Sigh And they said a marriage between a flighty artist and an anal IT geek could never work.
Clothes, mostly. The majority of my wardrobe is stuff that I’ve had for 8-10 years. I like to wear things until they are literally coming apart at the seams. I’m still roughly the same size I was in high school, and it’s not like khaki pants and polo shirts really go out of style (though I did need to replace all my jeans when the '90s baggy look went out, and I’m sure my extensive collection of plaid button-up shirts dates me a bit ).
My wife buys new clothes a lot more regularly, and her standard for “wearable/not worn out” is a lot higher than mine, I guess.

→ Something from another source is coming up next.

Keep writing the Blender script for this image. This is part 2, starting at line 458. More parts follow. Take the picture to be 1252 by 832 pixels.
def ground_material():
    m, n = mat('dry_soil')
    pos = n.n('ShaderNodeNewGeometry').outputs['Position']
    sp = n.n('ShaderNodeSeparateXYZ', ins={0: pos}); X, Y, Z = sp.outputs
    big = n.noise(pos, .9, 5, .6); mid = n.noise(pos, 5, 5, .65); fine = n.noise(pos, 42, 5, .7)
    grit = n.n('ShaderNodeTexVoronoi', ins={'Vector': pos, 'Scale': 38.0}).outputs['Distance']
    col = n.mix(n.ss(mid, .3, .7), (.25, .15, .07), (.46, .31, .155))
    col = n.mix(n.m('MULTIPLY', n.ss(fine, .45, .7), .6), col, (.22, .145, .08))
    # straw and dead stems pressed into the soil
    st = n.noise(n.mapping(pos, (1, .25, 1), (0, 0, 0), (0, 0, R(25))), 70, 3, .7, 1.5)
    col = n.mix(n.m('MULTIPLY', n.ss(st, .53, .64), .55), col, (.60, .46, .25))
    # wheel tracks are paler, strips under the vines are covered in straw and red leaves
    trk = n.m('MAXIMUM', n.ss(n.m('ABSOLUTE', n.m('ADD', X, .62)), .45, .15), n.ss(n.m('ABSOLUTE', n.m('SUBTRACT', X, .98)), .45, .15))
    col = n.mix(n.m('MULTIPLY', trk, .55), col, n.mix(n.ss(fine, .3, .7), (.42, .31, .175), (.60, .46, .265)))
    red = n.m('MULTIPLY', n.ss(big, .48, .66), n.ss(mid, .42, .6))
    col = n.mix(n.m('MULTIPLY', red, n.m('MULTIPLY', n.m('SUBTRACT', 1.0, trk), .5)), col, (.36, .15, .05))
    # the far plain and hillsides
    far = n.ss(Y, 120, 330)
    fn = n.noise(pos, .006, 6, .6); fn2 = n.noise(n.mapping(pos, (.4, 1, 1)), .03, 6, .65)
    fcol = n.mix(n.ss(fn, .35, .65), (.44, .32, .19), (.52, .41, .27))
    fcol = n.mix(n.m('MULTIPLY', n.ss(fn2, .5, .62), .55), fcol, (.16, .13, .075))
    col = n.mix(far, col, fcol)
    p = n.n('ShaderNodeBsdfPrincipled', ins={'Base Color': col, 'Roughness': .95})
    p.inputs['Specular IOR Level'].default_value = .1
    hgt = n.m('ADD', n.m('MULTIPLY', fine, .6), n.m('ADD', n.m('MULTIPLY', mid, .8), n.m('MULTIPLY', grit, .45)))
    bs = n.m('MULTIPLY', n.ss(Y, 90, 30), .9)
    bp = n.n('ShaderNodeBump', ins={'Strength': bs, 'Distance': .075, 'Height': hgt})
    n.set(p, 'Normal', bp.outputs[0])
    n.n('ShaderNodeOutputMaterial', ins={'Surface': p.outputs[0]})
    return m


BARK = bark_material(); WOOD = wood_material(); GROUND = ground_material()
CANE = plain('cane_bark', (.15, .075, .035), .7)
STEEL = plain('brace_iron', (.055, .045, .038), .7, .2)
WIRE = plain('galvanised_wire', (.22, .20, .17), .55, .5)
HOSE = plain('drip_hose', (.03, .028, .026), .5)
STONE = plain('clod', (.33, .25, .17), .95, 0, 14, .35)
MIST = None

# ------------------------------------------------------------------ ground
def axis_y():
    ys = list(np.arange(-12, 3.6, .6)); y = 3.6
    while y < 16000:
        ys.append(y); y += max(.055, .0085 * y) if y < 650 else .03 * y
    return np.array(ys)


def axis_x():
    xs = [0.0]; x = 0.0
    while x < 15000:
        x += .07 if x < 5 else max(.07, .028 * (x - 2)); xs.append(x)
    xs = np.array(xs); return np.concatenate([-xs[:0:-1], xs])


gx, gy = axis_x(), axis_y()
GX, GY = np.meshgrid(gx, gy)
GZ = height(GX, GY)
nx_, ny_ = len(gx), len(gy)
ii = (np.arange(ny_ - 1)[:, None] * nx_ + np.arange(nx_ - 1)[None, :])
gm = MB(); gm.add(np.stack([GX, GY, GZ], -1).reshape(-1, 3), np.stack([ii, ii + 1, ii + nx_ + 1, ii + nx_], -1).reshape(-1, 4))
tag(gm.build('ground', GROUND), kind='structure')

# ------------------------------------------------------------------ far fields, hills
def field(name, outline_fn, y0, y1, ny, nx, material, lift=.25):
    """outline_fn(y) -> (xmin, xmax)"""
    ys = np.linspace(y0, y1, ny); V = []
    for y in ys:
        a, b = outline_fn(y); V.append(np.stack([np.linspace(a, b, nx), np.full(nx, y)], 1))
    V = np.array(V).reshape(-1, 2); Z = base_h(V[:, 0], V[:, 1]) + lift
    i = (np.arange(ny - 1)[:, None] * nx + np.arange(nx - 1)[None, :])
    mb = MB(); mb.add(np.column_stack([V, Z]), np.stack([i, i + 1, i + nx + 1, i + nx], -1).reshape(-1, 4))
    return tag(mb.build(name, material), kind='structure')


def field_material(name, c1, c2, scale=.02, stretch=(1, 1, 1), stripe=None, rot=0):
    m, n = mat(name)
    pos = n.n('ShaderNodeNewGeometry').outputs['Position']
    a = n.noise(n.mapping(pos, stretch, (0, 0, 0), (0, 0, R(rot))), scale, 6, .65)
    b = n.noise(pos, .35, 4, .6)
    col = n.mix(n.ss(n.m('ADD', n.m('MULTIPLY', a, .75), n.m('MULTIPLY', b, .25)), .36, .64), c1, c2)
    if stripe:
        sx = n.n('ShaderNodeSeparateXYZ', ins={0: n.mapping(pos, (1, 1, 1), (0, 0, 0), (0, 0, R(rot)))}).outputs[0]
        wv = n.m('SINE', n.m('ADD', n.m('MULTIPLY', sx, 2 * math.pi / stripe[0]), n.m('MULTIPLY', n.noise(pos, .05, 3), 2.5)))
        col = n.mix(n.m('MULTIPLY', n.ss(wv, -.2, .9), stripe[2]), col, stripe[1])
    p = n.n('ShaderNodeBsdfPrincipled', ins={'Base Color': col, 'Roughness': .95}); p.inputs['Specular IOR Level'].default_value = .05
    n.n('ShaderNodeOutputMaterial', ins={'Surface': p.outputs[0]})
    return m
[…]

Oh, clothes. I own two pair of jeans for work and two pairs for weekends around the house. I own two pairs of sweats for weekends and after work. I own appoximately 30 t-shirts that I wear to work, and then another bunch for non-work. Some shorts and cotton tanks tops for summer. A few sports bras, some white cotton undies. That’s it.
Mr.stretch still has all of his work clothes, plus his casual clothes, plus his extensive collection of Patagonia for hiking. He has more kinds of socks than you can shake a stick at, and since I hate socks, I borrow his when I need some.
He has 7 coats to my one. He has 3 pairs of boots, multiple pairs of sneakers, and other casual shoes. I have work Birks, garage Birks, my winter slip-on mocs, and my interview Keds.
We’re very different on the clothes side of things.